As both online and in-store shopping ramp up during the holiday season, these issues are only expected to be exacerbated by higher demands. Central Transport dispatch supervisor Michael Scarcelli says that he foresees late deliveries being the main issue for holiday shoppers this year.

Delays will be the #1 problem this upcoming holiday season.”

— Michael Scarcelli, Central Transport Dispatch Supervisor

“Delays will be the #1 problem this upcoming holiday season,” Scarcelli said. “Not only will most packages not make it to (their) destination on time, but most stores won’t even have products to be able to sell to people in-person.” 

Although the US added over 500,000 jobs in October, the labor force participation rate is still low, hovering slightly above 80 percent. “Help Wanted” signs are still found in the windows of nearly every local and corporate business alike.

Economics teacher Brian Degnore says that the supply chain issues involve overseas goods not being able to reach the United States, and believes they are caused by higher demands and a lack of labor to fill positions throughout the supply chain. 

“There are not enough people to fill these jobs in order to get those goods to the market,” Degnore said. “So, jobs anywhere from truck drivers to …  the people who take the goods off the ships, there are just not enough people to do the jobs.” 

Scarcelli agrees that worker shortages are a contributing cause for the broken supply chain, and that a lack of truck drivers is one of the biggest impacts.

“Truck drivers are vital to the supply chain across the world, they are the ones who get products from point A to point B,” Scarcelli said. “They are the ones on the front lines that get everyone their goods.”

Prior to holiday gift shopping, senior Bella Stephanoff has experienced several shipping delays.
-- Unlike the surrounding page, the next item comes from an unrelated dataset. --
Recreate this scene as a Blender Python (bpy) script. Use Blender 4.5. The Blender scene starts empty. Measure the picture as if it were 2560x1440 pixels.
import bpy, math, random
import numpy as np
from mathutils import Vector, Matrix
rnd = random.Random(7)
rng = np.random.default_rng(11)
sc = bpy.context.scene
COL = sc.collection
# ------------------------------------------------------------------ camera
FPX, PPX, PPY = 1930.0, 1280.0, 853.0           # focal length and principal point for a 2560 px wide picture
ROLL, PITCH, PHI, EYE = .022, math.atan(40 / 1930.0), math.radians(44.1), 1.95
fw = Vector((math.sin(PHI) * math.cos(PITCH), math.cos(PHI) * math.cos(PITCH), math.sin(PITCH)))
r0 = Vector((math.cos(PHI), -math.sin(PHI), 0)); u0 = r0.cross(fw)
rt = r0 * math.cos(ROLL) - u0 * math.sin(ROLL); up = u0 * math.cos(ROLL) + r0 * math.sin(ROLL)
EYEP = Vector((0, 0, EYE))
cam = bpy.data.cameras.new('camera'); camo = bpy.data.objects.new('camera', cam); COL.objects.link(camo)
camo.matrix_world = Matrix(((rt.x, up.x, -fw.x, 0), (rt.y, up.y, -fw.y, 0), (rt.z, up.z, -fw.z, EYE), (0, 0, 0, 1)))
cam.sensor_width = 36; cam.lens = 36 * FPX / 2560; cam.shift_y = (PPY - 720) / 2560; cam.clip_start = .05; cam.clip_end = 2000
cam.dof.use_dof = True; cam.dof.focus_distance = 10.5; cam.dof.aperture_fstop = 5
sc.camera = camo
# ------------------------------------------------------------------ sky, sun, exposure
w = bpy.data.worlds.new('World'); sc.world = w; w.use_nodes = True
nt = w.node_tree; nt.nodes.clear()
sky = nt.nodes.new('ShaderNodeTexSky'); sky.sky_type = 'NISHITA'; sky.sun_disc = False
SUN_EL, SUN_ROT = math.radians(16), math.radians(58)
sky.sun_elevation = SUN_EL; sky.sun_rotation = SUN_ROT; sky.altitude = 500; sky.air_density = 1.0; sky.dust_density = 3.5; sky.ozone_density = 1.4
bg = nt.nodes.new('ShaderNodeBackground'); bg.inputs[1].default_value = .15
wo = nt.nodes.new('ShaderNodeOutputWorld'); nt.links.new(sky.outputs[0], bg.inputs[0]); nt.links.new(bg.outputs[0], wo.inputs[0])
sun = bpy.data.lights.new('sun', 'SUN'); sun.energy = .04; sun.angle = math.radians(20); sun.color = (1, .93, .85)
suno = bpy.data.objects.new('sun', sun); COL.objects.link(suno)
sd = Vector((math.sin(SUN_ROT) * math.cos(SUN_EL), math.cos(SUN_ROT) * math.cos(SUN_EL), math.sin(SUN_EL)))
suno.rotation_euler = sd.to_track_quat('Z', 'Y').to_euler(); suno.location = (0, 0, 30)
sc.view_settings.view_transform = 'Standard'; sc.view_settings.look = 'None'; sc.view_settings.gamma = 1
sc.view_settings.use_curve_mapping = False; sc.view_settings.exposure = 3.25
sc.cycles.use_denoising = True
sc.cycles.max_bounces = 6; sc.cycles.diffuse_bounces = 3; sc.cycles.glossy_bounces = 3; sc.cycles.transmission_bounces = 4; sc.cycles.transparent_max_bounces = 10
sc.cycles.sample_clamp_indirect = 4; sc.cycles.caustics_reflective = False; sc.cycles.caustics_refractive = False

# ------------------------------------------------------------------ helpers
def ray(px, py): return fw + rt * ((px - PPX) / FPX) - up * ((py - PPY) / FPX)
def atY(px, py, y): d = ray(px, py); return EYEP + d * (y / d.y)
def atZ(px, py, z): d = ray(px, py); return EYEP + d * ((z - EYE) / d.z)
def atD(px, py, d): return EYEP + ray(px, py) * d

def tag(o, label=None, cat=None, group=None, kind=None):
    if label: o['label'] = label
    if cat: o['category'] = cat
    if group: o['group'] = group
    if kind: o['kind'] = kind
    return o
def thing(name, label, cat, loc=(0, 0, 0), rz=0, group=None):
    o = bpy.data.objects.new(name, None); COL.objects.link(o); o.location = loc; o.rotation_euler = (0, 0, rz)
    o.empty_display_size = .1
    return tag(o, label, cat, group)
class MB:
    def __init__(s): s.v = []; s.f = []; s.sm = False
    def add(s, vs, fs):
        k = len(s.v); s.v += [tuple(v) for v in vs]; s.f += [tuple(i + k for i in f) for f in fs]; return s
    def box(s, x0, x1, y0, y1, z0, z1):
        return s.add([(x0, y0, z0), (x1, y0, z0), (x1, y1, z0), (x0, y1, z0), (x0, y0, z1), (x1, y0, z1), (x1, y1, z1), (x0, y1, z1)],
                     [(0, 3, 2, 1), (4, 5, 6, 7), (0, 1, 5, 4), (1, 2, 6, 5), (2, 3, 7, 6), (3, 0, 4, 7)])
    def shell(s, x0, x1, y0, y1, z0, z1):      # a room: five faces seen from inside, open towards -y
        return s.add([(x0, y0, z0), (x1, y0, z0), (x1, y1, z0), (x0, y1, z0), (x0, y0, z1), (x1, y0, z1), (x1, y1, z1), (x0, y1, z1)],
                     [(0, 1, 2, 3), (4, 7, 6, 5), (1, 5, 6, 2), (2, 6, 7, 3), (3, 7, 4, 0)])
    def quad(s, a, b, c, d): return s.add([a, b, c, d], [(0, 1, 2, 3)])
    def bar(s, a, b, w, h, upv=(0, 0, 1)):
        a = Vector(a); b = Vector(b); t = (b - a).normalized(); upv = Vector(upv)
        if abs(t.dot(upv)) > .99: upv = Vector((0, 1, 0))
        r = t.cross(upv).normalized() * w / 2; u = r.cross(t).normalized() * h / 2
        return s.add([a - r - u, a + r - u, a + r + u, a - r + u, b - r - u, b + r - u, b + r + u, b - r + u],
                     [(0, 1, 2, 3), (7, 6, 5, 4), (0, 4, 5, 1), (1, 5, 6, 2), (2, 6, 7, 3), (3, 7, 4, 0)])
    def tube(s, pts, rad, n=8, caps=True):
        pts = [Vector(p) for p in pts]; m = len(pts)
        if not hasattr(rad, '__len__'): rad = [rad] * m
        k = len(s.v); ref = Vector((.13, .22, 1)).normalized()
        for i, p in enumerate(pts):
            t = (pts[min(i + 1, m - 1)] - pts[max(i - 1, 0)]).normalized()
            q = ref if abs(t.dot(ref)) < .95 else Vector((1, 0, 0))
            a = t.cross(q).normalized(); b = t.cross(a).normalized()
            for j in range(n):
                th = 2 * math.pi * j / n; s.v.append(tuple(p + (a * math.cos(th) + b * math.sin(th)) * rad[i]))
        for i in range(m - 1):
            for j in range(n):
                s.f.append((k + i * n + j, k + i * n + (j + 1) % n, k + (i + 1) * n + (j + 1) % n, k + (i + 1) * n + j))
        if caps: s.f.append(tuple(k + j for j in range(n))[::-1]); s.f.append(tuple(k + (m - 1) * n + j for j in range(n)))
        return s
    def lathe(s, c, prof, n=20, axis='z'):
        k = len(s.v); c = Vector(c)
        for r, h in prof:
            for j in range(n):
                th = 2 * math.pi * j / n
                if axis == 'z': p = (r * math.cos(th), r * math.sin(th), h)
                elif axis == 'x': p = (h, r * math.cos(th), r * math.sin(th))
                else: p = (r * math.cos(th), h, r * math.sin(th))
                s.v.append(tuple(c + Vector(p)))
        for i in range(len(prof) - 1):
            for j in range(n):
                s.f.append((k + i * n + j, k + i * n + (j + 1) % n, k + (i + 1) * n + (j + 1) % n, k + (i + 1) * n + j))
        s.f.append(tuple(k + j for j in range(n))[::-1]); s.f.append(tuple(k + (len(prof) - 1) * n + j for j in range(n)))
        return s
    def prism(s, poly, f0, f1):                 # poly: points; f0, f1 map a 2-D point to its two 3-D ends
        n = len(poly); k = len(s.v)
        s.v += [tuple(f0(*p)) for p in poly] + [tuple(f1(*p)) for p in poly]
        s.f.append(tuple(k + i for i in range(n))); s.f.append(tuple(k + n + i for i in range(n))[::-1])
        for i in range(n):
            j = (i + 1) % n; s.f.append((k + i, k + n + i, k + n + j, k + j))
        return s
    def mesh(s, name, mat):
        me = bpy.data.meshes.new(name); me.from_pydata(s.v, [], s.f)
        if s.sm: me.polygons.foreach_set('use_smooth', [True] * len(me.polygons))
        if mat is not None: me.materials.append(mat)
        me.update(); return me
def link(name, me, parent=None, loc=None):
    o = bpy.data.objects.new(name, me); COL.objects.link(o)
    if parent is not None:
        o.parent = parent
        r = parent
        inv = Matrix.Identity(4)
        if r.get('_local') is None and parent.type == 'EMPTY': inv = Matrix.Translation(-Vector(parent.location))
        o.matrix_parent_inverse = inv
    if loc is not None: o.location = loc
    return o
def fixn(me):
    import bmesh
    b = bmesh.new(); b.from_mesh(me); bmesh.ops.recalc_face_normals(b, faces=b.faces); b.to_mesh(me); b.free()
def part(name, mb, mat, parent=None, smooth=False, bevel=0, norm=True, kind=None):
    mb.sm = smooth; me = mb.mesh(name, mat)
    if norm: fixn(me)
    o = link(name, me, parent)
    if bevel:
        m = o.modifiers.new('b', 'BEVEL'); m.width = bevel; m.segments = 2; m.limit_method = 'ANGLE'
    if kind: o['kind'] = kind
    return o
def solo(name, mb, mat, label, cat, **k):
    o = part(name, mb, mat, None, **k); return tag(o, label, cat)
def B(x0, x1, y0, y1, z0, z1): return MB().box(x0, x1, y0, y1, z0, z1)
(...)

She completes most of her shopping online, and the majority of her purchases have been delayed. Even some of her most significant purchases have barely made it in time. She ordered from a well known homecoming dress store, Lucy in the Sky, similar to other students.

“Even with express shipping, it wouldn’t come in,” Stephanoff said. “My best friend ordered from there a month in advance of her homecoming, supposed to come in two weeks before, and the package just never shipped the week of [homecoming], so she had to get a refund.” 

As she is all too familiar with shipping delays, Stephanoff plans on completing her online holiday purchases early. 

Scarcelli concurs with Stephanoff, and says that consumers will also experience a lower selection of goods in addition to the late deliveries for holiday shopping. 

“If I can offer any advice, it would be to get out and buy your Christmas gifts ASAP so you’re not dealing with the stress of not being able to buy someone the gifts that they want,” Scarcelli said.

Even as shoppers combat higher prices, product shortages and shipping delays, Degnore believes there may be a silver lining as consumers change the way they buy holiday gifts. 

“Instead of looking for goods off Amazon, people will actually turn to the Mom and Pop stores that are in their local communities,” Degnore said.